Problem to solve. Tell how many lines carry the word "that"; the reply is the number and nothing else.
** start Information shown **
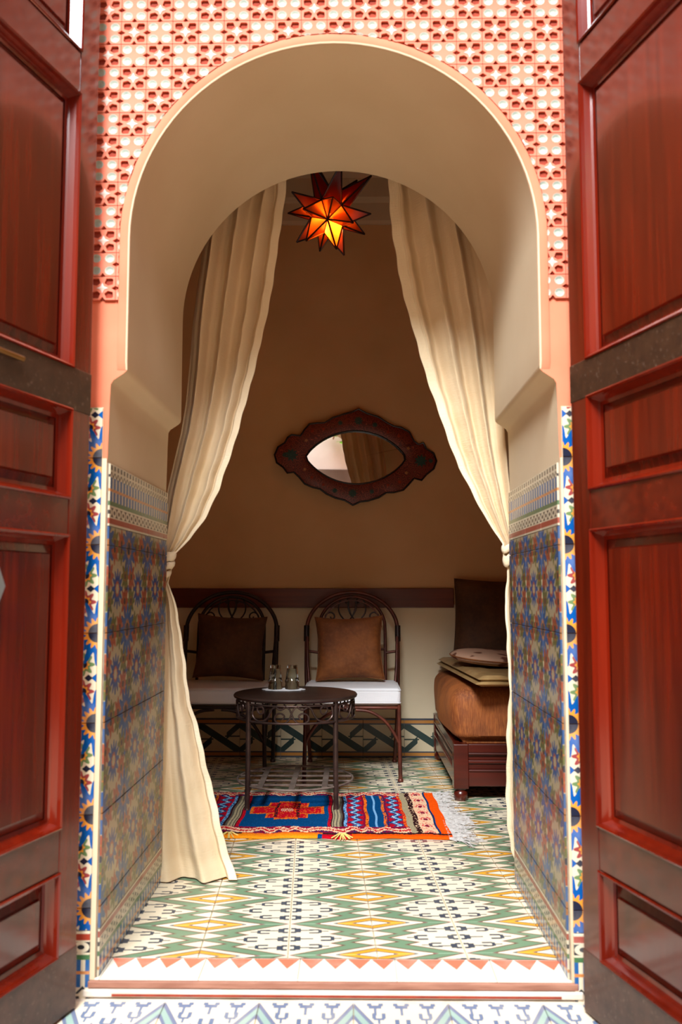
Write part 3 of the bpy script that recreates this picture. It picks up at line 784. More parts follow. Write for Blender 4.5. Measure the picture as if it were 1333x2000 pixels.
# ------------------------------------------------------------------ curtains
def interp(tab, y, k):
    if y <= tab[0][0]: return tab[0][k]
    for a, b in zip(tab, tab[1:]):
        if y <= b[0]:
            t = (y - a[0]) / (b[0] - a[0]); t2 = t*t*(3-2*t) if False else t
            return a[k] + (b[k] - a[k]) * t2
    return tab[-1][k]
def curtain(name, tab, tie, side, label, seed):
    """tab rows: image row, inner edge, outer edge (columns at depth Y), depth Y, fold depth, floor blend"""
    rnd = random.Random(seed)
    root = empty(name, (0, 0, 0)); tag(root, label, 'curtain', 'linen curtains tied back at the doorway')
    NU = 110; ys = []
    y = tab[0][0]
    while y < tab[-1][0]: ys.append(y); y += 7 if abs(y - tie) > 60 else 3
    ys.append(tab[-1][0]); NV = len(ys)
    ph = [rnd.uniform(0, 6.28) for _ in range(6)]
    base = bpy.data.meshes.new(name + '_cloth')
    V = []
    for j, y in enumerate(ys):
        xi, xo, Y, A = (interp(tab, y, k) for k in (1, 2, 3, 4))
        up = y < tie
        zrow = at((xi + xo)/2, y, Y).z
        for i in range(NU):
            u = i / (NU - 1)
            p0 = at(xi, y, Y); p1 = at(xo, y, Y)
            # folds keep their order but wander a little down the drop
            drift = 0.25*math.sin(y*0.006 + ph[0]) + 0.12*math.sin(y*0.013 + ph[4])
            if up: w = math.sin(2*PI*(3.3*u**0.85 + 0.16*math.sin(4.3*u + ph[1])) + ph[2] + drift*1.6); w2 = math.sin(2*PI*(7.1*u + 0.3*math.sin(5*u+ph[0])) + ph[3] + drift*2.5)
            else: w = math.sin(2*PI*(2.1*u) + ph[2] + drift*1.5 + 0.5*math.sin(5*u)); w2 = math.sin(2*PI*(4.7*u) + ph[3] + y*0.006)
            w = 1.0 - 2.0*abs(math.sin(math.asin(max(-1, min(1, w)))/2 - PI/4))**1.3 if up else w
            edge = min(1.0, max(0.0, (u - 0.10)) / 0.06)                       # the hem hangs flatter
            dy = -A * (1.15*w*edge + 0.22*w2*edge) + A*0.10*math.sin(y*0.05 + u*9)*(1 - edge)
            x = p0.x + (p1.x - p0.x)*u; z = p0.z + (p1.z - p0.z)*u
            wob = 0.0015*math.sin(y*0.045 + ph[5]) + 0.0016*math.sin(y*0.11 + ph[1])
            x += wob*(1-u)*(1 if abs(y - tie) > 40 else 0)
            V.append((x, Y + dy, z))
    Fs = [(j*NU+i, j*NU+i+1, (j+1)*NU+i+1, (j+1)*NU+i) for j in range(NV-1) for i in range(NU-1)]
    hem_n = int(NU*0.125)
    def sub(nm, cond, mat, th, off=0.0):
        idx = {}; vs = []; fs = []
        for f in Fs:
            c = (f[0] % NU)
            if not cond(c): continue
            g = []
            for v in f:
                if v not in idx: idx[v] = len(vs); q = V[v]; vs.append((q[0], q[1] + off, q[2]))
                g.append(idx[v])
            fs.append(tuple(g))
        m = MB(); m.add(vs, fs); o = m.build(nm, mat, root, True)
        for p in o.data.polygons: p.use_smooth = True
        so = o.modifiers.new('thickness', 'SOLIDIFY'); so.thickness = th; so.offset = 0
        return o
    sub('drape', lambda c: True, M['curtain'], 0.0016)
    sub('hem', lambda c: c < hem_n, M['hem'], 0.003, -0.0022)
    return root, V
LT = [(235, 566, 420, 0.93, 0.030), (371, 560, 408, 0.93, 0.030), (438, 549, 398, 0.93, 0.030), (522, 539, 388, 0.93, 0.030), (561, 532, 382, 0.93, 0.030), (634, 519, 373, 0.93, 0.028),
      (704, 502, 368, 0.93, 0.026), (788, 481, 360, 0.93, 0.024), (844, 465, 351, 0.92, 0.022), (886, 452, 341, 0.92, 0.020), (935, 436, 330, 0.915, 0.018), (957, 429, 325, 0.91, 0.016),
      (1014, 400, 318, 0.905, 0.013), (1052, 373, 317, 0.90, 0.010), (1083, 342, 316, 0.90, 0.008), (1100, 339, 316, 0.90, 0.007), (1120, 334, 316, 0.90, 0.007), (1139, 329, 314, 0.90, 0.006),
      (1165, 339, 312, 0.90, 0.010), (1200, 349, 310, 0.90, 0.014), (1260, 357, 309, 0.89, 0.016), (1320, 365, 308, 0.88, 0.017), (1370, 372, 308, 0.87, 0.018), (1440, 392, 307, 0.86, 0.020), (1500, 406, 306, 0.85, 0.022),
      (1560, 420, 306, 0.845, 0.022), (1620, 434, 308, 0.84, 0.024), (1680, 450, 311, 0.835, 0.026), (1718, 464, 313, 0.835, 0.028)]
RT = [(235, 757, 905, 0.93, 0.030), (371, 759, 930, 0.93, 0.030), (457, 767, 950, 0.93, 0.030), (535, 779, 965, 0.93, 0.030), (613, 798, 976, 0.93, 0.028), (683, 818, 984, 0.93, 0.026),
      (761, 841, 990, 0.93, 0.024), (839, 869, 993, 0.93, 0.022), (913, 896, 997, 0.925, 0.020), (964, 923, 1000, 0.92, 0.016), (1015, 951, 1003, 0.91, 0.012), (1062, 982, 1006, 0.90, 0.008),
      (1085, 983, 1007, 0.90, 0.007), (1110, 991, 1008, 0.90, 0.006), (1137, 991, 1012, 0.90, 0.010), (1186, 986, 1020, 0.90, 0.014), (1256, 991, 1030, 0.90, 0.016), (1308, 994, 1036, 0.90, 0.016), (1355, 995, 1042, 0.90, 0.016),
      (1425, 991, 1045, 0.91, 0.018), (1516, 989, 1050, 0.92, 0.02), (1617, 991, 1058, 0.93, 0.022), (1660, 999, 1064, 0.935, 0.024), (1700, 1016, 1070, 0.94, 0.024)]
def floorfix(tab):       # last row touches the floor: depth chosen so that z = 0
    y, xi, xo, Y, A = tab[-1]; p = atz((xi+xo)/2, y, 0.006); tab[-1] = (y, xi, xo, p.y, A); return tab
curL, _ = curtain('curtain', floorfix(LT), 1110, -1, 'cream linen curtain knotted at the left jamb, its tail spreading onto the floor', 3)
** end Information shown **
Finished exercise. 2